It is astonishing, when you think about it, that in olden times the only Wimbledon montage was the one that ended the fortnight. How on earth did we make sense of any of it?
This set piece would typically stake its claim as a slightly excruciating camp classic, which would provide clips of the best tennis, before straying into lame shots of stuff like Martina Navratilova accidentally falling into the arms of a male linesman (it's funny cos she actually likes women, innit?). There would follow the usual evocative footage of those perennial Wimbledon stars, the refreshments – Like Pimm's? Then you'll love tennis! – which I understand was subsequently bulk-purchased by al-Qaida for use in its recruiting and training videos. Frankly, nothing motivates you to scramble under rope nets in the shadow of the Hindu Kush like being asked to admire shots of the Henman parents suffering a strawberry to pass those inscrutably pursed lips.
But that, incredibly, was almost it. Fast forward to 2013 – or, if you prefer, get there via a standard "time passes" montage – and there is a very real sense that tennis hasn't actually happened unless it has been cut to something by Coldplay. The BBC is currently running several montages daily – in fact, it is currently running several montages in Today At Wimbledon alone, with last week's day of injury pull-outs naturally forcing immediate deployment of the Casualty theme tune. It's the Say What You See school of incidental music, so I do hope Catchphrase's Roy Walker is invoicing them for the creative philosophy.
Other advances in the medium? Well, in keeping with the modern belief that we never really "know" anyone unless we know what's on their iPod, the uber-montage at the end of each nightly round-up show is set to music chosen by a player.
Quite rightly, Today At Wimbledon is never one to undersell the epic quality of the SW19 action – note the All England Club rises up from the ground in the current title sequence as though it were one of the great ancestral houses of Westeros. But watching the live coverage opt to warm up for what turned out to be Laura Robson's final match with a montage of her set to What Makes You Beautiful, it was impossible not to marvel how very far we've come with all this stuff. Or rather, to wonder idly if that wasn't the montage equivalent of a pat on the bum for the little lady.
Whether the BBC has a controller of montages yet I am afraid I can't tell you, but of course it isn't only the corporation at it, with the All England Club releasing its own montage of each day of the championships, which typically features about six actual tennis strokes, and 60 shots of the crowd doing atmospheric stuff such as using their phones or applauding Royal Box liggers or having summer berry related fun.

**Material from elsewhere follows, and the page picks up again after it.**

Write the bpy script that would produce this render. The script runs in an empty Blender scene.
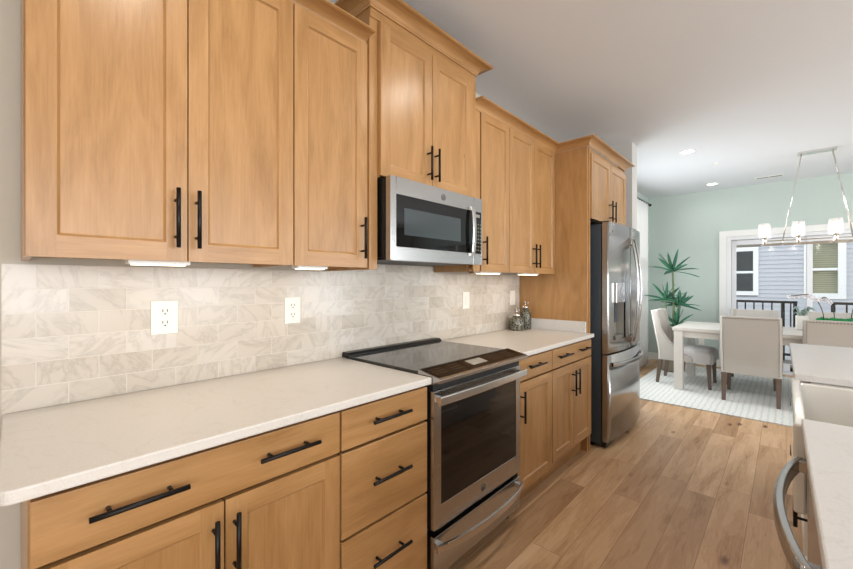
import bpy, bmesh, math, random
from mathutils import Vector, Matrix
random.seed(7)
S = bpy.context.scene
C = S.collection
PI = math.pi

def hexc(h, a=1.0):
    h = h.lstrip('#')
    if len(h) == 3: h = h[0]*2+h[1]*2+h[2]*2
    o = []
    for i in (0, 2, 4):
        v = int(h[i:i+2], 16) / 255
        o.append(v/12.92 if v <= .04045 else ((v+.055)/1.055)**2.4)
    return (*o, a)

# ------------------------------------------------------------------ camera
cam_d = bpy.data.cameras.new('camera')
cam = bpy.data.objects.new('camera', cam_d); C.objects.link(cam)
cam_d.sensor_width = 36.0
cam_d.lens = 36.0 * 387.8 / 853
cam_d.shift_y = -2.5 / 853
cam_d.clip_start = 0.02; cam_d.clip_end = 200
cam.location = (1.71, 0.0, 1.3057)
cam.rotation_euler = (PI/2, 0, 0.7466)
S.camera = cam

# ------------------------------------------------------------------ world, light, exposure
S.view_settings.view_transform = 'Standard'
S.view_settings.look = 'None'
S.view_settings.exposure = -0.52
S.view_settings.gamma = 1.0
S.view_settings.use_curve_mapping = False
w = bpy.data.worlds.new('world'); S.world = w; w.use_nodes = True
bg = w.node_tree.nodes['Background']
bg.inputs[0].default_value = (0.90, 0.95, 1.0, 1); bg.inputs[1].default_value = 2.9

def area(name, loc, rot, sx, sy, power, col=(1, 1, 1), spread=PI):
    l = bpy.data.lights.new(name, 'AREA'); l.shape = 'RECTANGLE'; l.size = sx; l.size_y = sy
    l.energy = power; l.color = col; l.spread = spread
    o = bpy.data.objects.new(name, l); C.objects.link(o); o.location = loc; o.rotation_euler = rot
    return o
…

In the wider sporting world, furthermore, the montage increasingly feels like broadcasters' answer to pretty much anything, with the public's appetite for insta-nostalgia seemingly insatiable. We can only conclude that broadcasters' montage units are the most rapidly proliferating departments, as a generation of producers schooled on lo-tech Rocky beating state-of-the-art Drago in the cold war to the soundtrack of Hearts on Fire have inherited the earth. It increasingly feels like madness for commercially-minded musical outfits not simply to focus all the energy on writing songs whose lyrics are primarily suited to sporting montages. (I already assume that's what Cast did with Walk Away, which I've seen laid over approximately 17,000 images of sporting disappointment over the years.)
Perhaps, at the current rate of technological advance, by 2023 sports fans will simply be able to buy rose-tinted, Total Recall-style memory implants of days at Wimbledon they never even had, lovingly set to the Wanted's Glad You Came. Ditto the Olympics or the Ryder Cup or today's second-round defeat to Blackburn, which will come rushing back as though they happened yesterday. Which is quite a feat, considering they only took place that afternoon.